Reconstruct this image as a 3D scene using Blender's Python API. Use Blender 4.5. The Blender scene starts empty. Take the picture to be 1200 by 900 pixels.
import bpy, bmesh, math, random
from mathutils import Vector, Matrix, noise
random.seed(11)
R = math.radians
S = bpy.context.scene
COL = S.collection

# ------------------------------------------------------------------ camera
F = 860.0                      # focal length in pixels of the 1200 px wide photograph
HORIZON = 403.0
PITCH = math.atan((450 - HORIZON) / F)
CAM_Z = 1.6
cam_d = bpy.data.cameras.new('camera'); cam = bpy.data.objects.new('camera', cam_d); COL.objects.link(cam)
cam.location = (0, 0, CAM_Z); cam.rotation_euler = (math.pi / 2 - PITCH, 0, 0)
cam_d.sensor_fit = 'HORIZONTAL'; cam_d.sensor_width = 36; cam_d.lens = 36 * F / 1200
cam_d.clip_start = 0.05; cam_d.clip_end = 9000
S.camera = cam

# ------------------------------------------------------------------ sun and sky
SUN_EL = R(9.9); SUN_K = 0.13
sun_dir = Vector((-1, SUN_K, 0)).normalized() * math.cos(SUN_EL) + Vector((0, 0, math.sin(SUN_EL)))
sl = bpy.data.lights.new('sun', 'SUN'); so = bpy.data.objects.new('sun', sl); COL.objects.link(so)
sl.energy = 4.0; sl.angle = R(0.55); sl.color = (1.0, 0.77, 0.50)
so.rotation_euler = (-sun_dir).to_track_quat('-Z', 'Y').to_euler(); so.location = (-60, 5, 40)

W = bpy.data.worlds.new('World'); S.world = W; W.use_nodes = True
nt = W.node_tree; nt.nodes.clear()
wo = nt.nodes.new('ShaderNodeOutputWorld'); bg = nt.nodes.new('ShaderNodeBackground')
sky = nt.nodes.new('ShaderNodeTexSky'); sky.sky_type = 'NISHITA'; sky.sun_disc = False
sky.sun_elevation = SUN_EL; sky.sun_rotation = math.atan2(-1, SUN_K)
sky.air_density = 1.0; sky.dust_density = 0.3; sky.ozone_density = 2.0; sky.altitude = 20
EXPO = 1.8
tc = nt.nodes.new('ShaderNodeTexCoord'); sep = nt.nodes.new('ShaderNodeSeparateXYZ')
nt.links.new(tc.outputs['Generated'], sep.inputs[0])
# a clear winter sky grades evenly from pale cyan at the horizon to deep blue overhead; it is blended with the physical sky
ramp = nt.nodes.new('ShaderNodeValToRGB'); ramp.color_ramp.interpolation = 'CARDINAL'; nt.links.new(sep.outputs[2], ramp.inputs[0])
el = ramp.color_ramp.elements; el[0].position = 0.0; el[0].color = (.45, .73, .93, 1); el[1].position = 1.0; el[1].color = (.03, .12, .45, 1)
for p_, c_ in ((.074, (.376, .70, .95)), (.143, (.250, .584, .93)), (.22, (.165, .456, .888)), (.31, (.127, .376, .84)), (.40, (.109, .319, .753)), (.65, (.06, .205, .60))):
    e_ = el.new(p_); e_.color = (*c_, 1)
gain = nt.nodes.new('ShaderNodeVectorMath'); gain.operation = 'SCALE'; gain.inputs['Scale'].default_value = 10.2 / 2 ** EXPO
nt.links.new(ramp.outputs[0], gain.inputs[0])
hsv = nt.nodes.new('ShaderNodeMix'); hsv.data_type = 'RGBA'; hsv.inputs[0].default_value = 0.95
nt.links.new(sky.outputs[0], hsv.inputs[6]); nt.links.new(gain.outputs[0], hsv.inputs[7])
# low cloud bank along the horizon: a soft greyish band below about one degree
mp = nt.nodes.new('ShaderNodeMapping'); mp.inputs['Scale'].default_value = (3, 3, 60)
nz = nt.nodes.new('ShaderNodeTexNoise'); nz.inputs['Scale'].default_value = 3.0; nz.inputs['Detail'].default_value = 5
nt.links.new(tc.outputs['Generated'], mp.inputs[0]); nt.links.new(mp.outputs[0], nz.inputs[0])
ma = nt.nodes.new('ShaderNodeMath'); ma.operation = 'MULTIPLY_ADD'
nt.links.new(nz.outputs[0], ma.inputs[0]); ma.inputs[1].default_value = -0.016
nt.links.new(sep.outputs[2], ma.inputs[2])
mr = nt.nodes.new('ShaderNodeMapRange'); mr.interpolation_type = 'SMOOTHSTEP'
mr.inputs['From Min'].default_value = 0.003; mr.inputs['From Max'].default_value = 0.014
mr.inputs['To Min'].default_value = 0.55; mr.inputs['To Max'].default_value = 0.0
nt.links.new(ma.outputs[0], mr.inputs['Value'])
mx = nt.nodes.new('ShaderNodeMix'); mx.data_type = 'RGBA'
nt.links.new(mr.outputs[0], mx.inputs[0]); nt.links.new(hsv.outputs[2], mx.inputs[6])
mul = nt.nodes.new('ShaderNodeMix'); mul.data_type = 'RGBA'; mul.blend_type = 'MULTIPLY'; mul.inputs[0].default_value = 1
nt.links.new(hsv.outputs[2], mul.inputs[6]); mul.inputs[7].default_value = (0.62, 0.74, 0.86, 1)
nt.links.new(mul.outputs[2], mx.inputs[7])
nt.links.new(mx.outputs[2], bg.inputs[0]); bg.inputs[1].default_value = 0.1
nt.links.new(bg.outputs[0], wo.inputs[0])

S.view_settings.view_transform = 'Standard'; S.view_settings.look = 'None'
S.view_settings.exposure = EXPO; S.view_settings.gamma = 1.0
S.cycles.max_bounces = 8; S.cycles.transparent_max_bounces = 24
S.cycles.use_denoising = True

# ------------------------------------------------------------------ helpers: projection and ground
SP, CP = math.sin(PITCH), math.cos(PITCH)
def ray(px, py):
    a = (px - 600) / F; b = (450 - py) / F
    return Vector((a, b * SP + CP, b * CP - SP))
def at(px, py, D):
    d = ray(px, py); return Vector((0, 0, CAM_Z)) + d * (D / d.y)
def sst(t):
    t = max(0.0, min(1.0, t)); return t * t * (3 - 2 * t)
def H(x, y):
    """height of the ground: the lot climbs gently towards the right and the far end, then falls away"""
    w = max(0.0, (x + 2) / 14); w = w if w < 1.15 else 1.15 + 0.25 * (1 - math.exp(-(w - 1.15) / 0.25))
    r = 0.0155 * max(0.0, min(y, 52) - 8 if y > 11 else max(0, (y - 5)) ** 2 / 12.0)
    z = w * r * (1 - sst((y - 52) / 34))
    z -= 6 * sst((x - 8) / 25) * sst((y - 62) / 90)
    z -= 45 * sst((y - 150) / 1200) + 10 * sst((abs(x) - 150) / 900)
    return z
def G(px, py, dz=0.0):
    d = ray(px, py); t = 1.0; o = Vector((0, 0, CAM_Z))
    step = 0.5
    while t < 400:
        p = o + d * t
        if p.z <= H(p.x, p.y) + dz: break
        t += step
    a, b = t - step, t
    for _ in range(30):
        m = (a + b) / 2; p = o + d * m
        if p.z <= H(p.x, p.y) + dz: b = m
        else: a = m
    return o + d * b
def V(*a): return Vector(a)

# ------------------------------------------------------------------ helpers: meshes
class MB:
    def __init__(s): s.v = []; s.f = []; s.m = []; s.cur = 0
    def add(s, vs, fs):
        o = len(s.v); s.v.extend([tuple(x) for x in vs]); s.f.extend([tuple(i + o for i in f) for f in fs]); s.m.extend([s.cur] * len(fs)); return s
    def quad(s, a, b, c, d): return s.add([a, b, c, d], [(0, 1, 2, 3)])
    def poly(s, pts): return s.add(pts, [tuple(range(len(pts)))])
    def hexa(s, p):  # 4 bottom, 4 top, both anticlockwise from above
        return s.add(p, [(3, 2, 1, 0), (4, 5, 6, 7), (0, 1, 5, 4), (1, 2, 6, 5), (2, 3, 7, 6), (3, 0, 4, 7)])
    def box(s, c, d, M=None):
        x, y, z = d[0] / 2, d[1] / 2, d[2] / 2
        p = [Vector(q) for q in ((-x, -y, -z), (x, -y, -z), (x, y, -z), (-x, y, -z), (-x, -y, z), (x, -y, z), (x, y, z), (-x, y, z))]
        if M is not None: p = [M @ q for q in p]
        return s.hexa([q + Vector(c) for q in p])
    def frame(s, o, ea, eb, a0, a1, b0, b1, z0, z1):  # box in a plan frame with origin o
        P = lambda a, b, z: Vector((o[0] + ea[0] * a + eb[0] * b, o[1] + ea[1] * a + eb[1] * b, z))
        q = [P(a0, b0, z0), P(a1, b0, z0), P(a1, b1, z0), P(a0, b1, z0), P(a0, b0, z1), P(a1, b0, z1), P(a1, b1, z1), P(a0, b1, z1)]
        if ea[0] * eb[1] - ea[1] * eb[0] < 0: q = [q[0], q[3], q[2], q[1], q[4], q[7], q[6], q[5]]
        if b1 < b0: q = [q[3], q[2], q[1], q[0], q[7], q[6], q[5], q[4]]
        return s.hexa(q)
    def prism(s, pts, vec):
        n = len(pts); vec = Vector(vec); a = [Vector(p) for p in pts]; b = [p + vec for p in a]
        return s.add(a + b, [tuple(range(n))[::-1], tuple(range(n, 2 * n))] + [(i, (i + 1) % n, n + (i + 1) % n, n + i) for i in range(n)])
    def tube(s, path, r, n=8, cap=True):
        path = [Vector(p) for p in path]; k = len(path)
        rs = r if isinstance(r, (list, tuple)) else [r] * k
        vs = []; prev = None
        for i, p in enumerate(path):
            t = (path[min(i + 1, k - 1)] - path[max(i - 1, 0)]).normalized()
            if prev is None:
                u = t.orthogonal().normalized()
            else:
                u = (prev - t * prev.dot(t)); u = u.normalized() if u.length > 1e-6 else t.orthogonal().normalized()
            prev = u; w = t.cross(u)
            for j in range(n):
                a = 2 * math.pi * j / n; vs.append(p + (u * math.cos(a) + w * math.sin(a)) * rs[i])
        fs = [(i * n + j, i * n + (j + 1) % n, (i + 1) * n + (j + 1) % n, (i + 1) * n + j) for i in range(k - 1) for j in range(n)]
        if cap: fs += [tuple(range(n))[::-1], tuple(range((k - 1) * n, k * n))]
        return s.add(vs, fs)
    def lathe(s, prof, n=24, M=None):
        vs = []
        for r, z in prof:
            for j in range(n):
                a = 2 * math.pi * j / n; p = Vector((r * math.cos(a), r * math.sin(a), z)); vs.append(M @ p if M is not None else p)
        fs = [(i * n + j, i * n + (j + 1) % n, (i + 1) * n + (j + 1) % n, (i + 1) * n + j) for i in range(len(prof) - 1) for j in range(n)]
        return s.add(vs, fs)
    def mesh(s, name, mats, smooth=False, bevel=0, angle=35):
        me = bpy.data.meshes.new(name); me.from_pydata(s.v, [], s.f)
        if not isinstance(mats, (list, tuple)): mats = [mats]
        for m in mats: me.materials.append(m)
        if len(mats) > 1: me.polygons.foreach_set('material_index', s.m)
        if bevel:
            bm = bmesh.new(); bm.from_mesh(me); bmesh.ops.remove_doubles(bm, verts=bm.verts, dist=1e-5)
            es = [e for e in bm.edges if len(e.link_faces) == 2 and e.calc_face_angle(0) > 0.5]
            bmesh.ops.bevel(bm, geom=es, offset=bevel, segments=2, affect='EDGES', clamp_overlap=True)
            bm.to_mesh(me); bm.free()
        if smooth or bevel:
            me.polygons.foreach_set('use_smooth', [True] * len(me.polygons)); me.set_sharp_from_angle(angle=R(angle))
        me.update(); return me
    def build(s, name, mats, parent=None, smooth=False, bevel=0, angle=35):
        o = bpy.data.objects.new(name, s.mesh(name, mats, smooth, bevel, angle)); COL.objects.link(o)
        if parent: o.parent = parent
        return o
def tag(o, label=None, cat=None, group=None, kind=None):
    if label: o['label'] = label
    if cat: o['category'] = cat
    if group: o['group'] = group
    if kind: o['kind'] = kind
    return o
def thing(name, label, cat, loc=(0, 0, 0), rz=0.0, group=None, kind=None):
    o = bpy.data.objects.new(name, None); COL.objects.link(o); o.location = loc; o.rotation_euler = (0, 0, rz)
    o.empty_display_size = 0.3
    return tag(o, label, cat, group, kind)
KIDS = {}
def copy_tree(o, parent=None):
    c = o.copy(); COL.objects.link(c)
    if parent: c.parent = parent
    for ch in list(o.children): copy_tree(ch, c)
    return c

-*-

| Exercise brief |
Return a word-for-word copy of the lines from the beginning of the listing to the line holding "COL = S.collection", both kept.

| Full answer |
Reconstruct this image as a 3D scene using Blender's Python API. Use Blender 4.5. The Blender scene starts empty. Take the picture to be 1200 by 900 pixels.
import bpy, bmesh, math, random
from mathutils import Vector, Matrix, noise
random.seed(11)
R = math.radians
S = bpy.context.scene
COL = S.collection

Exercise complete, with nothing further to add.